The only thing worse than driving in Broadway is parking in Broadway, especially when you're forced to drive a chunky SUV like I did. I had to give up an otherwise perfect spot because the back is too wide to parallel park, like a fatass person trying to cut in front of a line-up. Good thing I finally found a 2-hour parking spot in front of a church in the neighborhood. THANK GOD!
So on my way back home, I thought I'd cut through downtown to get home via Hastings St. Unfortunately, not only do stupid people drive vehicles there, but they also walk the streets. In fact, the only thing worse than a stupid pedestrian is a stupid stealth pedestrian, who flies across the road dressed in invisible black at night, like some retarded ninja who thinks it'll benefit the clan to die a meaningless and fruitless death. But this is the daytime, so among the stupid pedestrians are foreigners, such as those on Robson St. God, they think that just because they're tourists or cab drivers from another country, it means that Canadian laws don't apply to them.
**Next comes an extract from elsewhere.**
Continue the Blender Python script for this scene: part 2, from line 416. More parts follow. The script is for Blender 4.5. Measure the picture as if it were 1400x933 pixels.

So managing to survive all the stupidity on Hastings, I now have to put up with the stupidity on the Barnet Highway. It's not only a highway with pretty scenery because it follows the coast of the Burrard Inlet and its surrounding green mountains, but also because of all the pretty memorial bouquets and wreaths, marking the place of death of all the stupid people who thought they'd get to where they want sooner if they floored it through the curves. This prompted my nickname for the Barnet Highway - "The Drive-Thru Cemetary". Unfortunately, they cleaned up all the markers because too many people got sick of the feeling of driving through a cemetary, so now there is nothing left to remind stupid people to slow down to a speed that is anywhere near the speed limit. In fact, seeing a van or an SUV pull off a two-wheeler isn't that an atypical sight there.
Well, that's enough bitching to last the next few months. I may have to go downtown every now and then, but from now on, there's no way I'm ever going to drive down Broadway if I deem it unneccessary.
It's not like I have a choice, since I can't take my car out until I've peeled off all the foreigners from my front bumper.
2 Comments:
Quit Whining! I had to drive back and forth every day to UBC. Try dealing with Kansas drivers. At least traffic moves in big cities. It takes me 5 minutes to go a friggin mile around here!
Quit whining about me whining!! In case you haven't been paying attention, whining is the purpose of this blog! If you don't like to hear my whining, then simply DON'T visit!!